The specific implementation of each step can refer to the relevant descriptions in the pixel driving chip provided in the above embodiments of the present disclosure, and they will not be described in detail here. It should be noted that in various embodiments of the present disclosure, the flow of the driving method may include more or less operations, which may be executed sequentially or in parallel. The driving method described above may be executed once or multiple times according to predetermined conditions. With regard to the technical effects of the driving method provided in the above embodiments, reference can be made to the technical effects of the pixel driving chip provided in the embodiments of the present disclosure, which will not be described in detail here.
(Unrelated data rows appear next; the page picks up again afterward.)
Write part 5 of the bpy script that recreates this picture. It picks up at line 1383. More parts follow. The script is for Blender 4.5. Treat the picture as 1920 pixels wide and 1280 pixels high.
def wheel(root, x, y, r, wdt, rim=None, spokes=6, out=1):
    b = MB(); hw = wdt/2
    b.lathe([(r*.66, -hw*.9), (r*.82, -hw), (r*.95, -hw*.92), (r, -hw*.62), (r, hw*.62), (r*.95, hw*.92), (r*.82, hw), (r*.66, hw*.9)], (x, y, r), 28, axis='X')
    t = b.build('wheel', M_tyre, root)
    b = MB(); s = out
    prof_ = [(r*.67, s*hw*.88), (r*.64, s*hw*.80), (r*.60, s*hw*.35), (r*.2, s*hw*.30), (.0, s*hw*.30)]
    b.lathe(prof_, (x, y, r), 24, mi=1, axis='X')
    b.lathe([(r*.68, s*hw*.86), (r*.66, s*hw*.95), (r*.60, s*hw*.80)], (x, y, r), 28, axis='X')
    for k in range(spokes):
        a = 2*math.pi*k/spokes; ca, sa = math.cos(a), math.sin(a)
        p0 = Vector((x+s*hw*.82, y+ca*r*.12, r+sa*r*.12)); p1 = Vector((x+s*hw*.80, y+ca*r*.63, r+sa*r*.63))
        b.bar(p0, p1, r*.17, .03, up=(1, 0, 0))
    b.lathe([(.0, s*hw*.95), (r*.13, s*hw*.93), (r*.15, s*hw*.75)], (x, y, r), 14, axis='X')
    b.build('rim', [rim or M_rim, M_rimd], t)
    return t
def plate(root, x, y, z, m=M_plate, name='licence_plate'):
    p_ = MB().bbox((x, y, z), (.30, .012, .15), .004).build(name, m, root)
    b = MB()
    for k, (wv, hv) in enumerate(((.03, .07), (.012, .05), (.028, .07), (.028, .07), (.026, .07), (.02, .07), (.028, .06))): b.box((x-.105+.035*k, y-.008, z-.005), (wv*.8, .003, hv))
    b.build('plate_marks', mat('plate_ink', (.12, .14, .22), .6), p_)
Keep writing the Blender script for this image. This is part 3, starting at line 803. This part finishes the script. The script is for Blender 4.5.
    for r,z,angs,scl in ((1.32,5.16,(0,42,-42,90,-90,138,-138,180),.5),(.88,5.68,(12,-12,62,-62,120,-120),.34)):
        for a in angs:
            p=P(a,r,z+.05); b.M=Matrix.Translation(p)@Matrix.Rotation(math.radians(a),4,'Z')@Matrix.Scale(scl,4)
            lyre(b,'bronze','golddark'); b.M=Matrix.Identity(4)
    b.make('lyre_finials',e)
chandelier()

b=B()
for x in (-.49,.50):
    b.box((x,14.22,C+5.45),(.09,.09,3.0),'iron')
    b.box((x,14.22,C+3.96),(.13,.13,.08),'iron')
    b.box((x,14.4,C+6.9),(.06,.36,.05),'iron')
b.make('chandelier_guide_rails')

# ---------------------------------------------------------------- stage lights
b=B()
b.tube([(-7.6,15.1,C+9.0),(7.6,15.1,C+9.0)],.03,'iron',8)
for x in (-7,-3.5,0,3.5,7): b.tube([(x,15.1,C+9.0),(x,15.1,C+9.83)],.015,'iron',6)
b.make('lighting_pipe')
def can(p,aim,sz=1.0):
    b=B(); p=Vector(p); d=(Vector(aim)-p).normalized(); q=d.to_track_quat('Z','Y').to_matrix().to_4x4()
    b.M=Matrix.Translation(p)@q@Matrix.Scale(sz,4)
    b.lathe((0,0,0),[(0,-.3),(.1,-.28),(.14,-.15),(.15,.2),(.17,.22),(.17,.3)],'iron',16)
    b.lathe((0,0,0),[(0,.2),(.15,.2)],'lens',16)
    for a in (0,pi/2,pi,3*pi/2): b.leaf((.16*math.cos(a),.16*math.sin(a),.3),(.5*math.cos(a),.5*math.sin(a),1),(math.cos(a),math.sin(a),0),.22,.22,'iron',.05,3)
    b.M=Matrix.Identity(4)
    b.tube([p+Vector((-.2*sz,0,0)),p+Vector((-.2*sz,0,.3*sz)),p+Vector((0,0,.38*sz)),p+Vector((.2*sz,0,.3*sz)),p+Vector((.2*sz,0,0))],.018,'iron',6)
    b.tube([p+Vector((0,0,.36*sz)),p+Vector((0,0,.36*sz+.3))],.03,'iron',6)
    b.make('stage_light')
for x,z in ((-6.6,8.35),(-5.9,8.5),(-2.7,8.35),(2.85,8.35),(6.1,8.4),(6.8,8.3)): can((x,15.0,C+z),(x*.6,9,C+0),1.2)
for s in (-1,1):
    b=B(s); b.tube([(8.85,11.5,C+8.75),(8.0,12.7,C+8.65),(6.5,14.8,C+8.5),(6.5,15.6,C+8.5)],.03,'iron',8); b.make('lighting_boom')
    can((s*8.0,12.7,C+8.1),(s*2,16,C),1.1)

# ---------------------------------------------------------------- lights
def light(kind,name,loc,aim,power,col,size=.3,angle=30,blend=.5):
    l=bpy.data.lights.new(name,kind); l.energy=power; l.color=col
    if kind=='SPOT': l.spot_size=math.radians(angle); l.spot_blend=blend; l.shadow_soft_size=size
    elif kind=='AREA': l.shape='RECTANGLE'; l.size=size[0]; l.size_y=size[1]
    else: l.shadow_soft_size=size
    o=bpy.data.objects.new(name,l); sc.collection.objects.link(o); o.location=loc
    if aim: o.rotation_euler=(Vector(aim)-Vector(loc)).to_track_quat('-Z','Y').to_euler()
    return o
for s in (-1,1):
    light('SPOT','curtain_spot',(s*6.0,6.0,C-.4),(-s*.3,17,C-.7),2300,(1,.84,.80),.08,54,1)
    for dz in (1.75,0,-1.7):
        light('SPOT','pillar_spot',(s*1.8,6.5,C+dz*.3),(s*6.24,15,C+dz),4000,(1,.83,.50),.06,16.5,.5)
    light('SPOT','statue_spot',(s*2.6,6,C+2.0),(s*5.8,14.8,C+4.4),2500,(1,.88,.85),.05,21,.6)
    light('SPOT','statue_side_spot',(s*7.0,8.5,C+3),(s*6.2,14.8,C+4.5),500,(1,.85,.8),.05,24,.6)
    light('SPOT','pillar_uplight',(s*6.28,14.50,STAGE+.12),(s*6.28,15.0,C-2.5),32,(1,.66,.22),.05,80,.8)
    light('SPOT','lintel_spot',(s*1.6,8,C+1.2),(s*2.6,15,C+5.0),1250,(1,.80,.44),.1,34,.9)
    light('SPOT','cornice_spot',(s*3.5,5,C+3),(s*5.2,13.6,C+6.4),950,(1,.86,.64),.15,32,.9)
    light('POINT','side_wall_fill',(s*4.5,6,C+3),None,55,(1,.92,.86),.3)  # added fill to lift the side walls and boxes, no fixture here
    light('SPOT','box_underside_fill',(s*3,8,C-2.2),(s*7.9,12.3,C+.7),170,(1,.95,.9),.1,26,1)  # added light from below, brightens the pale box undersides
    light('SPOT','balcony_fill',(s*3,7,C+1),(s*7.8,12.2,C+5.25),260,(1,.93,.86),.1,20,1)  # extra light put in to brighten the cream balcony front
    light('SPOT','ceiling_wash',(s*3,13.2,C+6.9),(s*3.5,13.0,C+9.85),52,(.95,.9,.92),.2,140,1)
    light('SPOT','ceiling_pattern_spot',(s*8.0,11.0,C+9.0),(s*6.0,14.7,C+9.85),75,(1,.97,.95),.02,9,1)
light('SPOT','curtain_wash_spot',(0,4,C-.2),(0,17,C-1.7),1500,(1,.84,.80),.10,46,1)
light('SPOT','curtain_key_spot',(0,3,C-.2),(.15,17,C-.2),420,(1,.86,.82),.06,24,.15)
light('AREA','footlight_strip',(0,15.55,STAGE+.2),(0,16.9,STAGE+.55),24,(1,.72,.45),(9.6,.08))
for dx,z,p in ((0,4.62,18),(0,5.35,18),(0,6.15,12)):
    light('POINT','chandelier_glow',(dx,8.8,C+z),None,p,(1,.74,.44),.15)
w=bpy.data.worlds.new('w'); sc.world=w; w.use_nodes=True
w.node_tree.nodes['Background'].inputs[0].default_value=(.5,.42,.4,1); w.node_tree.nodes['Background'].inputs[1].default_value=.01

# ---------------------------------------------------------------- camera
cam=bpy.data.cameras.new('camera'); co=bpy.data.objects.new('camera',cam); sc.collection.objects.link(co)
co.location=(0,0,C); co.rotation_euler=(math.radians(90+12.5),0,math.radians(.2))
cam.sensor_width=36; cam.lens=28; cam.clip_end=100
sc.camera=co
The specific implementation of the above steps can refer to the relevant descriptions in the pixel driving chip provided in the above embodiments of the present disclosure, and they are not described in detail here.

It should be noted that in a plurality of embodiments of the present disclosure, the flow of the driving method may include more or less operations, which may be executed sequentially or in parallel. The driving method described above may be executed once or a plurality times according to predetermined conditions.

With regard to the technical effects of the driving method provided in the above embodiments, reference can be made to the technical effects of the pixel driving chip provided in the embodiments of the present disclosure, thus the technical effects of the driving method are not described in detail here.

The following points need to be explained:

(1) the drawings of the embodiments of the present disclosure only refer to the structures related to the embodiments of the present disclosure, and other structures can refer to the general design.

(2) under the condition of no conflict, embodiments of the present disclosure and features in embodiments can be combined with each other to obtain new embodiments.

What have been described above are only specific implementations of the present disclosure, the protection scope of the present disclosure is not limited thereto. The protection scope of the present disclosure should be based on the protection scope of the claims.